Giulietta annota che il padre “sta benone, sempre molto desolé di dover lasciare codesta sua Firenze. Chacun son gout”. […] Insomma questa bella Firenze mi ha stancata che nulla più e oggi ho dichiarato che ne ho veduto abbastanza”. […] Le vie sono anguste e sudice […] andare alle Cascine è un’impresa. Dove si passeggia? Lung’Arno cioè sulla riva di un’acqua gialla senza movimento quasi, e non vi si vede su un pelo, uno spazio stretto e corto, un pavimento sporco e ineguale ecco il Lung’Arno. […] Questa mattina ho veduto la Chiesa Santa Croce dove sono i monumenti di varie persone celebri e questa mi piacque assai”.
La famiglia Manzoni era giunta a Firenze il 29 agosto 1827 e dopo avervi trascorso un mese, il 1 ottobre ripartì per tornare a Milano. Mentre Manzoni non perdeva occasione per esprimere il suo disappunto per la partenza, la figlia Giulietta ne esulta. Malgrado la fretta di andarsene Giulietta non può esimersi dal riconoscere all’ultimo momento la cordiale ospitalità dei fiorentini: “Ti assicuro per altro”, scriveva al cugino Beccaria, “che non si può a meno di regretter un poco l’amabile e distinta società che la gentilezza dei fiorentini ci procura; davvero passiamo delle serate senza uscire di casa in mezzo a persone piene di spirito e di educazione perfetta; le ore passano fra discorsi sempre interessanti, divertenti e istruttivi. Vi sono poi delle persone alle quali siamo affezionate di cuore”.

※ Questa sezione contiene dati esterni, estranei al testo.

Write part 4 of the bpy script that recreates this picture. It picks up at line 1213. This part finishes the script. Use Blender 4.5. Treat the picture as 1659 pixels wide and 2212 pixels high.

Manzoni giunge alla conclusione dalla quale appare la sua soddisfazione più completa, con ostentata modestia, ma non del tutto sincera, attribuendo agli altri il merito della riuscita della risciacquatura: “… e non si meraviglieranno di veder sostituito lo spigliato allo stentato, lo scorrevole allo strascicato, l’agile al pesante, il per l’appunto all’astratto, venendo a sapere che ciò non è dovuto alle mie alzate d’ingegno, ma ai mezzi che somministra il vocabolario di un popolo; cioè d’una società che, in fatto di lingua, ha soprattutto il fine d’intendersi tra sé speditamente, senza sforzo e con la maggior certezza possibile, sopra i più diversi argomenti che possono venire in taglio, secondo le condizioni dei tempi e i gradi della civiltà”.
Nonostante le pressioni del Cioni per convincere Manzoni a tornare a Firenze, la risciacquatura continuò con una “lavandaia” fiorentina, la governante Emilia Luti, ma le acque non furono più quelle dell’Arno, ma del Naviglio.